Öte yandan her iki gösteri de palyaço esaslı gösterilerin en berbatlarından
idi. İnanın bana Bağdat ya da İstiklal Caddeleri'nde mağaza açılışlarında dükkan
kapısındaki palyaçolar bunların yanında Shakespeare kalır. Bilenler bilir 60'lı yıllarda Limasollu Naci
diye İngilizce lisan öğreten bir dershane vardı. Ben lise çağımda babam çok
istedi diye bir ay bu dershanenin kurslarına devam ettim. Öğretmenlerimiz
Sultanahmet'e gelen turist hipilerdi genellikle. Bu da aynı hesap. Bergama Tiyatro Festivali'nde
gösteri yapan dört genç bana Bergama'ya tatile gelmek için bir araya gelen ve
son hafta hızlandırılmış kursla palyaço olan(!) yeteneksiz heveslilere
benziyordu. Kopenhag ismini resmi olarak mı kullandılar konusu ile
uğraşamayacağım. Merak eden Kopenhag Müzik Okulu'na mesaj atar sorar.
Festival yönetiminden kimse bu gösterileri daha önce seyretmemişti.

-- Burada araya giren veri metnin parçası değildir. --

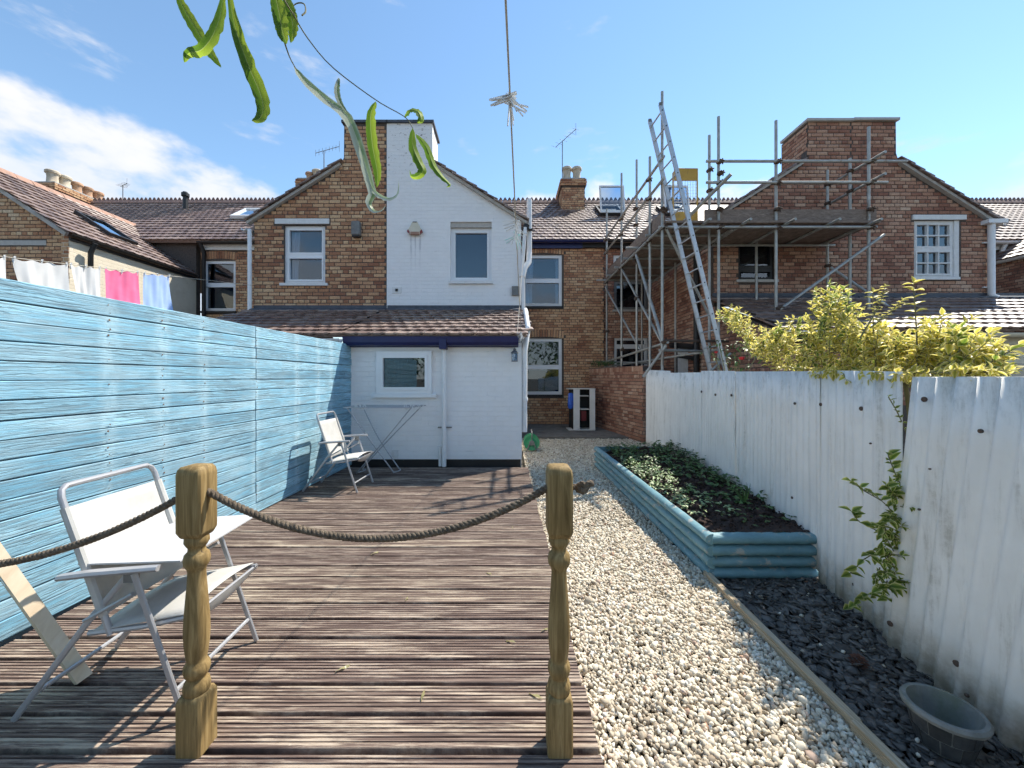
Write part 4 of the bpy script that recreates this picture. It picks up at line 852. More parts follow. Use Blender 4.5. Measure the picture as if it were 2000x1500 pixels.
def edging():
    t = thing('edging_board', 'pale grooved timber edging between gravel and slate', 'edging', (1.37, 1.7, -.1)); mb = MB(); pr = [(0, -.11), (0, -.022)]
    for i in range(4): z = -.10 + i * .018
    pr = [(1.350, -.12)] + [q for i in range(5) for q in ((1.350, -.105 + i * .016), (1.350, -.097 + i * .016), (1.353, -.096 + i * .016), (1.353, -.092 + i * .016))] + [(1.350, -.018), (1.353, -.015), (1.387, -.015), (1.390, -.018), (1.390, -.12)]
    for y0, y1, dx, dz in ((.8, 1.51, .0, 0.0), (1.515, 2.69, .012, -.004)):
        mb = MB(); mb.loft([[(x + dx + (.012 if y > 2 else 0), y, z + dz) for x, z in pr] for y in (y0, y1)]); mb.build('board', M['edge'], t)
edging()
# ------------------------------------------------------------------ raised bed
def bed():
    t = thing('raised_bed', 'raised planting bed of teal painted half-round logs', 'planter', (1.8, 4.3, -.1))
    r = .0385; c = .081
    def log(a, b, flipn):
        a, b = V(a), V(b); d = (b - a).normalized(); s_ = V((d.y, -d.x, 0)) * flipn; mb = MB(); rings = []; N = 12; K = 26
        for k in range(K + 1):
            p = a.lerp(b, k / K); rr = r * (1 + .05 * math.sin(k * 1.7 + a.z * 40)); rings.append([p + s_ * (math.cos(q) * rr * 1.35) + V((0, 0, math.sin(q) * rr)) for q in (math.pi * (j / N - .5) for j in range(N + 1))])
        mb.loft(rings); return mb
    for i in range(4):
        z = -.075 + .04 + c * i; e = random.uniform(-.006, .006)
        log((1.435 + e, 2.66, z), (1.42 + e, 6.02, z + .01), -1).build('log', M['log'], t, True)
        log((1.42, 2.70 + e, z), (2.16 + .004 * i, 2.70 + e, z), 1).build('log', M['log'], t, True)
        log((1.42, 6.0 + e, z + .01), (2.62, 6.0 + e, z + .01), -1).build('log', M['log'], t, True)
    mb = MB(); nx, ny = 16, 60; vs = []
    for j in range(ny + 1):
        y = 2.69 + 3.3 * j / ny
        for i in range(nx + 1):
            u = i / nx; x = 1.43 + u * (2.10 + .154 * (y - 2.06) - 1.43); vs.append((x, y, .16 + .07 * u + .05 * math.sin(u * 3.1) + .018 * math.sin(x * 37 + y * 29) * math.cos(y * 43) + random.uniform(-.008, .008)))
    mb.add(vs, [(j * (nx + 1) + i, j * (nx + 1) + i + 1, (j + 1) * (nx + 1) + i + 1, (j + 1) * (nx + 1) + i) for j in range(ny) for i in range(nx)]); mb.build('soil', M['soil'], t, 'all')
    n = 2600; P = np.column_stack([RNG.uniform(1.46, 2.3, n), RNG.uniform(2.75, 5.9, n)]); u = (P[:, 0] - 1.43) / (2.10 + .154 * (P[:, 1] - 2.06) - 1.43); ok = u < 1.0
    P, u = P[ok], u[ok]; z = .17 + .07 * u + .05 * np.sin(u * 3.1); S = .009 * RNG.lognormal(0, .5, (len(P), 1)) * np.array([[1.1, 1, .7]]); 
    o = stones('soil_crumbs', np.column_stack([P, z]), S, M['soil'], ico(), .2); o.parent = t; o.location = (-1.8, -4.3, .1); del o['category']
bed()
# ------------------------------------------------------------------ leaves
def leaf_shape(L, W, fold=.25, curl=.25, cols=5, rows=5):
    prof = [0.04, .62, 1.0, .86, .50, .03] if rows == 5 else [.04, 1.0, .7, .03]; us = [-1, -.58, 0, .58, 1] if cols == 5 else [-1, 0, 1]; v = []
    for j in range(rows + 1):
        t = j / rows
        for u in us: v.append((u * W / 2 * prof[j], t * L, abs(u) * W * fold * prof[j] - curl * L * t * t + .02 * L))
    n = len(us); f = [(j * n + i, j * n + i + 1, (j + 1) * n + i + 1, (j + 1) * n + i) for j in range(rows) for i in range(n - 1)]; return np.array(v), np.array(f), us * (rows + 1)
def orient(d, up):
    y = np.array(d, float); y /= np.linalg.norm(y) + 1e-9; x = np.cross(y, np.array(up, float)); x /= np.linalg.norm(x) + 1e-9; z = np.cross(x, y); return np.stack([x, y, z], 1)
class Foliage:
    def __init__(s): s.L = []
    def leaf(s, p, d, up, size): s.L.append((np.array(p, float), orient(d, up), size))
    def build(s, name, shape, m, parent, colfn=None, nparts=0, stuffname='foliage', kind='stuff'):
        v, f, us = shape; off = np.array(OFF[parent.name]); order = sorted(range(len(s.L)), key=lambda i: -s.L[i][2] / max(s.L[i][0][1], .2)); me = None
        def cols(k): return np.array([colfn(u) for u in us] * k, dtype=np.float32)
        for i in order[:nparts]:
            p, R, sz = s.L[i]
            if me is None:
                me = bpy.data.meshes.new(name); me.from_pydata([tuple(q) for q in v], [], [tuple(map(int, q)) for q in f]); me.materials.append(m); me.polygons.foreach_set('use_smooth', [True] * len(me.polygons))
                if colfn: a = me.color_attributes.new('Col', 'FLOAT_COLOR', 'POINT'); a.data.foreach_set('color', cols(1).ravel())
            o = bpy.data.objects.new(name, me); COL.objects.link(o); o.parent = parent; o.matrix_basis = Matrix.Translation(V(p - off)) @ (Matrix(R.tolist()) * sz).to_4x4()
        rest = [s.L[i] for i in order[nparts:]]
        if rest:
            A = np.concatenate([(v * sz) @ R.T + p - off for p, R, sz in rest]); Fc = np.concatenate([f + k * len(v) for k in range(len(rest))]); o = fast_mesh(stuffname, A, Fc, m, parent, True)
            if colfn: a = o.data.color_attributes.new('Col', 'FLOAT_COLOR', 'POINT'); a.data.foreach_set('color', cols(len(rest)).ravel())
            if kind: o['kind'] = kind
            return o
def varieg(u): return (.09, .17, .025, 1) if abs(u) < .1 else ((.30, .36, .06, 1) if abs(u) < .7 else (.86, .80, .36, 1))
def varieg_gold(u): return (.44, .44, .06, 1) if abs(u) < .1 else ((.84, .70, .15, 1) if abs(u) < .7 else (.95, .88, .52, 1))
def rv(a=1.0): return V((random.gauss(0, a), random.gauss(0, a), random.gauss(0, a)))
def sprig(fo, base, d, length, n, size, stems=None):
    d = V(d).normalized(); s0 = d.cross(V((.3, .2, 1))).normalized()
    if stems is not None: stems.tube([base, base + d * length * .5 + rv(.004), base + d * length], [.003, .0025, .0012], 4)
    for k in range(n):
        t = (k + .6) / n; p = base + d * length * t; s1 = s0 if k % 2 else d.cross(s0)
        for sg in (-1, 1):
            ld = (s1 * sg + d * (.45 + .5 * t) + rv(.22)).normalized(); fo.leaf(p, ld, V((0, -.15, 1)) + rv(.35) + d * .3, size * random.uniform(.65, 1.15) * (1 - .35 * t))
    fo.leaf(base + d * length, d + rv(.2), V((0, 0, 1)) + rv(.3), size * .6)
def fence_D(x, off=.06): return (1.722 + off) / max((x - VX) / F - .154, .05)
def euonymus():
    t = thing('euonymus_shrub', 'yellow variegated shrub spilling over the top of the white fence', 'shrub', (2.6, 2.6, -.1)); fo = Foliage(); fo2 = Foliage(); st = MB()
    top = [(1400, 598), (1440, 596), (1475, 636), (1510, 640), (1545, 618), (1575, 622), (1592, 566), (1615, 556), (1650, 572), (1690, 612), (1712, 640), (1760, 655), (1800, 640), (1850, 625), (1880, 640), (1905, 682), (1930, 672), (1965, 676), (1978, 700)]
    bot = [(1400, 622), (1440, 650), (1480, 690), (1520, 722), (1600, 734), (1700, 742), (1980, 742)]
    for k in range(900):
        x = random.uniform(1402, 1928); a, b = interp(top, x), interp(bot, x)
        if random.random() > (b - a) / 170 + .12: continue
        D = fence_D(x, .05) + random.uniform(.05, .50) * (.5 if x > 1850 else 1); y = a + 10 + (b - a - 6) * random.random() ** .9
        if 1660 < x < 1780 and y < 650 and random.random() < .6: continue
        p = at(x, y, D); cx = (1640 - x) / 420; sprig(fo2 if random.random() < .22 else fo, p - V((0, 0, .05)), V((-cx * .55 + random.gauss(0, .35), random.gauss(-.2, .4), .75)), .12, 4, .067, st)
    for k in range(60):
        x = random.uniform(1560, 1920); D = fence_D(x, .03) - .03; p = at(x, 728, D); sprig(fo, p, V((random.gauss(0, .5), -.8, random.gauss(-.15, .3))), .08, 3, .055, st)
    long = Foliage()
    for pts, sz, n in ((((1792, 735, 2.0), (1790, 650, 2.0), (1784, 555, 2.0)), .058, 8), (((1712, 735, 2.3), (1706, 650, 2.3), (1705, 572, 2.3)), .048, 8), (((1700, 640, 2.2), (1735, 612, 2.2), (1762, 588, 2.2)), .03, 6), (((1680, 660, 2.25), (1715, 600, 2.25), (1728, 560, 2.25)), .03, 6)):
        c = curve([at(*q) for q in pts], 14); st.tube(c, [.005 - .003 * k / 14 for k in range(15)], 5)
        for k in range(3, 15):
            d = (c[k] - c[k - 1]).normalized(); s_ = V((1, 0, 0)) if k % 2 else V((.3, -1, 0))
            for g in (-1, 1): long.leaf(c[k], s_ * g + d * .5 + rv(.15), V((0, -.3, 1)) + rv(.25), sz * random.uniform(.8, 1.1))
        long.leaf(c[-1], V((0, 0, 1)), V((0, -1, 0)), sz * .8)
    for k in range(7): MB().tube(curve([V((2.45 + .25 * k * .8, 1.8 + .42 * k, -.1)), V((2.3 + .08 * k, 1.8 + .4 * k, .7)), V((2.15 + .07 * k, 1.75 + .4 * k, 1.38))], 8), .011, 6).build('stem', M['stem'], t, True)
    st.build('twigs', M['stem'], t, kind='stuff'); sh = leaf_shape(1, .56); fo.L += [q for q in long.L]
    fo.build('leaf', sh, M['leafv'], t, varieg_gold, 220); fo2.build('leaf', sh, M['leafv'], t, varieg, 70, 'greener_foliage')
    # the same kind of plant coming through the gap
    t2 = thing('euonymus_seedling', 'small variegated shrub growing through the gap in the white fence', 'shrub', (1.95, 2.05, -.05)); fo = Foliage(); st = MB()
    for pts in (((1768, 1180, 2.02), (1742, 1100, 1.97), (1700, 1085, 1.95), (1660, 1120, 1.94)), ((1762, 1050, 2.02), (1735, 990, 1.97), (1690, 960, 1.95), (1662, 940, 1.94)), ((1764, 1120, 2.02), (1730, 1050, 1.95), (1680, 1020, 1.93), (1664, 1000, 1.93)), ((1770, 990, 2.02), (1750, 930, 1.97), (1735, 890, 1.95)), ((1758, 1180, 2.02), (1700, 1160, 1.95), (1662, 1185, 1.94)), ((1776, 860, 2.0), (1755, 810, 1.95), (1735, 775, 1.94)), ((1768, 1120, 2.02), (1745, 1140, 1.93), (1720, 1150, 1.9)), ((1766, 1020, 2.02), (1742, 1010, 1.93), (1722, 1030, 1.9)), ((1766, 960, 2.02), (1748, 965, 1.95), (1730, 950, 1.92))):
        c = curve([at(*q) for q in pts], 9); st.tube(c, .0028, 4)
        for k in range(2, 10):
            thin = pts[0][1] == 860; d = (c[k] - c[k - 1]).normalized()
            for g in (-1, 1): fo.leaf(c[k], V((g * .7, -.4, random.uniform(-.1, .5))) + d * .5 + rv(.3), V((0, -.6, .8)) + rv(.3), (.024 if thin else .055) * random.uniform(.7, 1.2))
    for k in range(34):
        x, y = random.choice(((1745, 1040), (1748, 1000), (1735, 1080), (1745, 1130), (1750, 960), (1720, 1110), (1730, 1050))); p = at(x + random.gauss(0, 14), y + random.gauss(0, 16), 1.98 + random.uniform(-.06, .03)); sprig(fo, p, V((-.5 + random.gauss(0, .5), -.6, random.gauss(.1, .5))), .07, 3, .045, st)
    st.build('twigs', M['stem'], t2, kind='stuff'); fo.build('leaf', sh, M['leafv'], t2, varieg, 150)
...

Ne getirdiğini bilen yoktu. Benim asıl içimi acıtan şey ise bizim çocuklarımıza
reva gördüğümüz bu kalite(sizlik). Çocuk özen ister. Zira bu gösteriler o
çocukların zihninde çakılı kalacak. Bunun sorumlusu da Bergama
Festivali'ni hazırlayanlar. Sanırım
bunun onların ufkunda bir anlamı yok. Belki de geçmişte onlar da böyle bir
gösteri ile başladılar. Kusur kaldı akılda, beyinde kalpte. Görüştüğüm biri 'bu
ilk festival, bu kadar acımasız olmayalım' falan dedi. İşte bu bizim Batı düşüncesi ile aramızdaki en
büyük fark. Batı utanır, 'bu ilk falan' diye mazeretler üretmez. O işi yapana
da bir daha festival düzenlettirmezler. Zira
Batılı yanlışı dinler ve öğrenen organizasyon yöntemi ile kendini düzeltir.
Mazeret üreten ise dinlemez kendini savunur ve düzeltmez. Bizde nasıl berbat
Shakespeare oyunları yönete yönete Shakespeare uzmanları türedi ise deneye
yanıla festival yöneticileri çıkıyor. Buna 'gavur eşeğinde öğrenmek' demiş
atalarımız. Kıra boza saat tamircisi
olmaya benziyor. Ben inşaat mühendisiyim. Dış cephe kaplaması daha ilk yağmurda
dökülen çakma müteahhit 'bu benim ilk işim ikincisi daha iyi olacak' dese siz 'tamam
oldu' der misiniz? demezsiniz. Ödettirmeye çalışırsınız. (Dua edin de ilk
zelzelede ilk işini yapan inşaatçıdan satın aldığınız eviniz yıkılmasın.) Tiyatro
gibi bir sanatta bunların tekrarı yok ödettirmesi falan da yok. Zira siz
kaplamanızı ruhlarda, beyinlerde yapıyorsunuz. Bu sığlık hayatımızı işgal etti
esir aldı. Ben çok sıkıldım. Defolun gidin hayatımızdan!
Melih Anık
Not: Festival birçok etkinliği bir araya getirmekle
olmuyor. Festivalin bir felsefesi olması
gerekir, felsefesi olması için de düzenleyenlerin felsefeden haberdar olması.
Olmazsa festival her şeyden biraz biraz
verdiğiniz sirk gösterisi gibi olur.